America's classroom teachers have earned the right to be compensated in ways that both acknowledge their contributions to the lives of our youth and reward them for their ability to nurture schoolchildren's gifts and abilities. Most of us underestimate the talents, skills, and formal training necessary to even begin to create learning formats that facilitate meaningful classroom instruction. Everyday people fail to realize how difficult it is to manage ten to thirty student personalities all at once - most of us have a hard time managing a hand full of people at the same time. The creativity, competence, commitment, flexibility, and leadership that are needed to be a successful teacher should give all of us a reason to pause and reflect on how simple our daily routines are in comparison to that of a teaching professional. The daily realities and challenges of teaching in our elementary and secondary schools underscore the urgency to correct how we compensate those who choose to nurture and train our next generation of citizens, leaders, managers, entrepreneurs, artists, athletes, and workers. While we as a nation have allowed ourselves to devalue and ignore the importance of teachers for a number of decades, my hope is that it doesn't take us as long to resurrect the profession back to its proper level of prominence and stature among career choices for our youth.

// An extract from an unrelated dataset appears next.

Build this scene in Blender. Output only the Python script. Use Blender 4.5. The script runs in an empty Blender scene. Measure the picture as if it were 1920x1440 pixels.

While we are grateful for the social and economic advancement that has been the experience of targeted groups and individuals across the country, one of the more striking consequences of removing longstanding employment and professional barriers has been the steep decline in the quality and quantity of people who actually apply for entry into the teaching profession. What we have witnessed for decades is a shift away from teaching jobs by graduates and a steadily increasing trend toward the higher paying and sometimes less rewarding careers and professions. As education leaders compete with other highly lucrative professions in order to attract the best and brightest teaching candidates, they must be willing to play by the rules of the marketplace, which means using competitive salaries and bonuses as carrots. Although not all college graduates choose careers based on how much money they can earn, a large percentage of them are often forced to make their decisions in ways that enable them to pay off student loans. It is a fact that many excellent teachers are drawn to the profession for nonquantifiable reasons - passion, commitment, service, and calling. It is also a fact that educators must step up to the plate and send a clarion message to prospective teachers that they are willing to pay the right price for those deemed worthy and qualified.

Rewarding and compensating teaching professionals cannot be accomplished in ways similar to other professions primarily because school age education is unique, it is a function of both teacher and student inputs and outputs, and education does not produce tangible goods and services. Although the success or failure of our public schools has traditionally been aligned with metrics related to the academic performance of students, e.g. test scores, graduation rates, and college entrance statistics, compensation systems need to be restructured so that they reflect not only how well students learn, but also how well teachers teach. Classroom teachers should be evaluated by their peers and group leaders, and subsequently rewarded based on these observations and assessments. Although we want classroom teachers to strive to maximize the usual metrics for every student and school, their rewards and merit cannot continue to be determined on the basis of how well their students perform. While teachers differ largely from private industry employees who routinely earn salaries and incentives based on quantifiable outcomes and benchmarks, they are more akin to nonprofit workers who often shun extra financial rewards because they've chosen their sphere of work for reasons that supercede money. Essentially, teaching is a hybrid vocation and should therefore be compensated in ways that reflect a dual focus on competitive pay and commitment to service.